Blackstone Shareholders Get Mini-Tender Offer From MacKenzie

The California-based firm's cash offer aims at Blackstone fund's redemption seekers.

MacKenzie Capital Management has offered shareholders of Blackstone Real Estate Income Trust (BREIT) an immediate cash payment of $9.27 per share, which is nearly 38% below BREIT’s net asset value of $14.88 per share.

MacKenzie’s offer of quick cash for nontraded BREIT shares, known in the industry as a mini-tender offer, is for up to 1.5M shares and expires on December 11.

MacKenzie is aiming the offer at BREIT shareholders who have been filing redemption requests with the $70B fund since November 30 2022, when BREIT began prorating these withdrawals.

A statement issued by the California-based firm noted that BREIT does not maintain a backlog of redemption requests, forcing fund investors to refile their claims each month in order to gradually recoup the full amount requested.

“The share repurchase program is oversubscribed. The [program] only redeemed between 17% and 43% of requests during each of the past six months. Each month you have to re-submit your request, and you can only have a portion of your investment returned,” said Robert Dixon, MacKenzie’s managing director, in an October 23 offer letter to BREIT shareholders.

“Admittedly, this purchase price is a 38% discount to [BREIT's] estimated net asset value of $14.88 per Class S Share as of August 31, 2023. Factored into our offer is the illiquidity, price, and market risk that MacKenzie assumes in purchasing these shares from you, while providing you with prompt payment for your funds,” Dixon’s letter continued.

“It should be noted that you would receive more over time if you repeatedly submit your shares into the REIT’s share repurchase plan, but our offer may be particularly attractive to those who desire liquidity and have not been able to redeem their shares completely,” Dixon added.

Blackstone fired back, calling MacKenzie’s discounted cash payment offer “offensive” and “predatory.”

“This predatory offer is an attempt to mislead and take advantage of unsuspecting shareholders by trying to purchase shares at a nearly 40% discount when BREIT’s semi-liquid structure provides monthly liquidity to shareholders with no discount,” Blackstone said, in a statement provided to Globe St.

BREIT’s board of directors sent a letter to shareholders on October 23 unanimously recommending that they reject MacKenzie’s offer.

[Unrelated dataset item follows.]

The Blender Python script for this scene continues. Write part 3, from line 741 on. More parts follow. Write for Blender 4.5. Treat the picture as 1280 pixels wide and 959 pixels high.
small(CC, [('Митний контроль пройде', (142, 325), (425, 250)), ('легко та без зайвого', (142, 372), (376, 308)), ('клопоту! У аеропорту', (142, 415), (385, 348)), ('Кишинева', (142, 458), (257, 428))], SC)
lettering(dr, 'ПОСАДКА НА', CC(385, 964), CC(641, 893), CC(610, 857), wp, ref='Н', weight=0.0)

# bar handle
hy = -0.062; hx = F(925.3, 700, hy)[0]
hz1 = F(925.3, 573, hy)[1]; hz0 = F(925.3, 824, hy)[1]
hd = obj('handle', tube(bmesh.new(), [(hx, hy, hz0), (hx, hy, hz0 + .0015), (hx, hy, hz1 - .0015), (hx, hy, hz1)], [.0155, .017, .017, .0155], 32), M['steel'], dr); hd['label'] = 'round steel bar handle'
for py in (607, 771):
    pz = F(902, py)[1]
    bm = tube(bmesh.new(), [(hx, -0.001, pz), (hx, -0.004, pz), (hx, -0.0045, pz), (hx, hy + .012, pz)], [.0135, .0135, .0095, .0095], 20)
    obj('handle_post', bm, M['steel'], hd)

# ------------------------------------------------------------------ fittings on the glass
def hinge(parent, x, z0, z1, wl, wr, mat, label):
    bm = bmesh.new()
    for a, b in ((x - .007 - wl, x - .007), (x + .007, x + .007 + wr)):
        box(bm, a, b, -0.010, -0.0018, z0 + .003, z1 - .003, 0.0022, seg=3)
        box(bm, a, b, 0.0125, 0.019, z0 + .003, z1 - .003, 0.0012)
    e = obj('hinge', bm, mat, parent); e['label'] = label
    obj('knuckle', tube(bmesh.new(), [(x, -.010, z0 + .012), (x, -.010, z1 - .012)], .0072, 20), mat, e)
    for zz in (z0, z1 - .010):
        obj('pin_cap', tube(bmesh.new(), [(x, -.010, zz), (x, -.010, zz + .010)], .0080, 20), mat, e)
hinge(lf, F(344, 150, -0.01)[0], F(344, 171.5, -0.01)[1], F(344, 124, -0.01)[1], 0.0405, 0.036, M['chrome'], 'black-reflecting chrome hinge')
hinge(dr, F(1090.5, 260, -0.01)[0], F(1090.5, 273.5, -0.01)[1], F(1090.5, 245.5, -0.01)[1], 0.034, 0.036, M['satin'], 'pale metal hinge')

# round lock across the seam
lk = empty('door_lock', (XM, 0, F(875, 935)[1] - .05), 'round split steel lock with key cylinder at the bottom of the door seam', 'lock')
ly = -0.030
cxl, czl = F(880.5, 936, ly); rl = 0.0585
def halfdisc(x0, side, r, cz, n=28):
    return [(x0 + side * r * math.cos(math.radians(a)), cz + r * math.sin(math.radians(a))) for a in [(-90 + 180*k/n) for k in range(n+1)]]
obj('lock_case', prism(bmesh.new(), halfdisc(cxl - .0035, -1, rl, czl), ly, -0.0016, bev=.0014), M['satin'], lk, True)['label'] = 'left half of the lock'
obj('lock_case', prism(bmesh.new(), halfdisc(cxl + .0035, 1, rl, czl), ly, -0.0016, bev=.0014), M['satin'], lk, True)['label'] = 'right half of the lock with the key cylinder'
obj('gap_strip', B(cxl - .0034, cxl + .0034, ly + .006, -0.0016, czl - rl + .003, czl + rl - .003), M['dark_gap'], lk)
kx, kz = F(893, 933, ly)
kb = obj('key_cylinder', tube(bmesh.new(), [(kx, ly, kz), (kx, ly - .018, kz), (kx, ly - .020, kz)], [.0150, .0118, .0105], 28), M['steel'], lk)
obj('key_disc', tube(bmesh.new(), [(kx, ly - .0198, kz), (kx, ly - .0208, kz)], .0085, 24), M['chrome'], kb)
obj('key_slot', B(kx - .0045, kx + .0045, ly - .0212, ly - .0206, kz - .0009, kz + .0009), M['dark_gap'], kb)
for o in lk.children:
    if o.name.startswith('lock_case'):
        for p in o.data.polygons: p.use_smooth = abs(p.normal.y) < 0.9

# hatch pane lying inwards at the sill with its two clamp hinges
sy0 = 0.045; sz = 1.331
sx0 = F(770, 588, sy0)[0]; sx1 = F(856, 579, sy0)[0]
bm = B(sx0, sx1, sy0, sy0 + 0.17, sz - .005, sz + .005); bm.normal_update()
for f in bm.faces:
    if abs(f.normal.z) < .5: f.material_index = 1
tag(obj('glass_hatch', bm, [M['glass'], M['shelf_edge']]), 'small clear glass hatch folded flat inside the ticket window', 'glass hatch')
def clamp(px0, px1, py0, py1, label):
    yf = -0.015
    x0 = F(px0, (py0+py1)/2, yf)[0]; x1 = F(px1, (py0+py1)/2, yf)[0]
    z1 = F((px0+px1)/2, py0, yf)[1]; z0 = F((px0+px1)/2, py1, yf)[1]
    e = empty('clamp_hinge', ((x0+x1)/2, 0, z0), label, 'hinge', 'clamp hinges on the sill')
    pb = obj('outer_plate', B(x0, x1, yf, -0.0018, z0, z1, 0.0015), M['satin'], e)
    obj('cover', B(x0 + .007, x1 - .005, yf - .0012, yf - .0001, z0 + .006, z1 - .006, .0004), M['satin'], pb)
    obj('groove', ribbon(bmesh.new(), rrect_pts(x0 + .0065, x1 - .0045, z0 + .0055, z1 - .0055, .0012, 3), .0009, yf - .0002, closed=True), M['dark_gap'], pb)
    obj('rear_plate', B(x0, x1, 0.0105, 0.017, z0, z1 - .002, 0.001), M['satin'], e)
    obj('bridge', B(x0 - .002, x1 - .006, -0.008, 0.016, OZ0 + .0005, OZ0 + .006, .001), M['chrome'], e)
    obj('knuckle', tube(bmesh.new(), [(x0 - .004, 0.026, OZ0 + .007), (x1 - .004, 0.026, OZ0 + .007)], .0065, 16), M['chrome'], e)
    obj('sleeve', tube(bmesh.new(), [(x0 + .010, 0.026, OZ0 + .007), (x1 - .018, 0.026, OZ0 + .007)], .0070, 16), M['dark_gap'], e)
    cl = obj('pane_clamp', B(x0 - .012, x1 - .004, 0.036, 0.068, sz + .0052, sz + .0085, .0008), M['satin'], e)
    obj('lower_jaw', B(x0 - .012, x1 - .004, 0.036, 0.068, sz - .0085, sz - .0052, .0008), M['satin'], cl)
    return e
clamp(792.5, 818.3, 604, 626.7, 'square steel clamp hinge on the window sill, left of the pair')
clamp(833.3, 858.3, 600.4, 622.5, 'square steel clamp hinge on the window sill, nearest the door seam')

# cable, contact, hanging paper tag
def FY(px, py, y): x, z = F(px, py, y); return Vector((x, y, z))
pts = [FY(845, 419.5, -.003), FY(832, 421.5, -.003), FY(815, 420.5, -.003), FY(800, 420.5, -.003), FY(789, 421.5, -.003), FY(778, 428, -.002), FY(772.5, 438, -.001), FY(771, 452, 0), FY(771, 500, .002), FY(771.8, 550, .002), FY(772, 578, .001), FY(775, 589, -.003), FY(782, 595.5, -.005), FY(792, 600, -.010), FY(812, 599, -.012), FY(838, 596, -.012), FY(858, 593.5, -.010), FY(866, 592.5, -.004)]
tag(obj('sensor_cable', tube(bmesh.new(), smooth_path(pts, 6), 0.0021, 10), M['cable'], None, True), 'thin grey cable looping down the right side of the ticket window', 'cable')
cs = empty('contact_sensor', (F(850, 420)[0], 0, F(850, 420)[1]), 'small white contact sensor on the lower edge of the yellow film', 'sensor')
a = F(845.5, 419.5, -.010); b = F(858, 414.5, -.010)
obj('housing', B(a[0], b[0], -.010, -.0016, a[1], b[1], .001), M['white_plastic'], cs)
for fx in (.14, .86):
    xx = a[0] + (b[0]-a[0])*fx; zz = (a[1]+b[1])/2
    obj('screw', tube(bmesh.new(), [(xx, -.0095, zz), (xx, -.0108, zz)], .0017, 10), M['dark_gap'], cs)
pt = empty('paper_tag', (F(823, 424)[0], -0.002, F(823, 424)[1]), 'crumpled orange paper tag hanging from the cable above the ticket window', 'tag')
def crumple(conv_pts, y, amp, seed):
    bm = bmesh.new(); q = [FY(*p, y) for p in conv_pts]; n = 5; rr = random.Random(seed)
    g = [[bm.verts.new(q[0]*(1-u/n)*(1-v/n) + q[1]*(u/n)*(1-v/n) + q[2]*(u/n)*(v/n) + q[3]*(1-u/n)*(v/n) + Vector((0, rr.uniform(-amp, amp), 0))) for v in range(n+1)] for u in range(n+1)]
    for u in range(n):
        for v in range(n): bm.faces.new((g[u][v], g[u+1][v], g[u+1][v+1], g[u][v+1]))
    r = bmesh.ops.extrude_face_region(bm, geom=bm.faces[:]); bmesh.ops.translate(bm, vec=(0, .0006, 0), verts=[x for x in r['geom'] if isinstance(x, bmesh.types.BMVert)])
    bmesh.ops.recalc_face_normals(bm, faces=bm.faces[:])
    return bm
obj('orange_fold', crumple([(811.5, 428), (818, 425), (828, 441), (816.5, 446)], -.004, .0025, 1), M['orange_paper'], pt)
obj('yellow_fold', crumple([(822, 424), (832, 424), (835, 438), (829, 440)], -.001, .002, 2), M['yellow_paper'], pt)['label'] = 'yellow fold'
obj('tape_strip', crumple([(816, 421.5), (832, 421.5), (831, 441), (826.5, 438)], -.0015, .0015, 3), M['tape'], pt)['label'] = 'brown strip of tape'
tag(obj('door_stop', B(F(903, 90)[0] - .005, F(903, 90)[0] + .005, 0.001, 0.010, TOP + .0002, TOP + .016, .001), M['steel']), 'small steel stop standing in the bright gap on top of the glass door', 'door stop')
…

“It is irrational to sell at an over 37% discount when BREIT provides liquidity monthly at NAV with no discount,” said the letter, signed by BREIT CEO Frank Cohen. “MacKenzie provides no explanation for how its deeply discounted Offer was determined and substantially undervalues BREIT’s real estate.”

Cohen’s letter noted that BREIT has paid $11.3 billion at NAV to redeeming stockholders since November 30 and a stockholder submitting repurchase requests over that period has received 97% of their money back.

“In the last three months alone, an investor would have received 73% of their money back and we continue to satisfy repurchase requests each month at NAV with no discount,” Cohen said, in the letter.

“Further, repurchase requests continue to decline: September 2023 was the lowest month of repurchase requests since October 2022, the fifth consecutive month of declining requests and 60% lower than the peak in January 2023,” the BREIT CEO added.

Blackstone also cited an SEC caution to investors, dated January 31, 2008, warning that mini-tender offers “have increasingly been used to catch investors off guard.”

“Many investors who hear about mini-tender offers surrender their securities without investigating the offer, assuming that the price offered includes the premium usually present in larger, traditional tender offers,” said the 2008 SEC publication, entitled Mini-Tender Offers: Tips for Investors.

As a non-traded REIT, BREIT has thresholds on how much money investors can take out of its fund in order to avoid forced selling of assets. In a Dec. 1 letter to investors, BREIT said redemption requests had exceeded its 2% of net asset value monthly limit and its 5% quarterly threshold.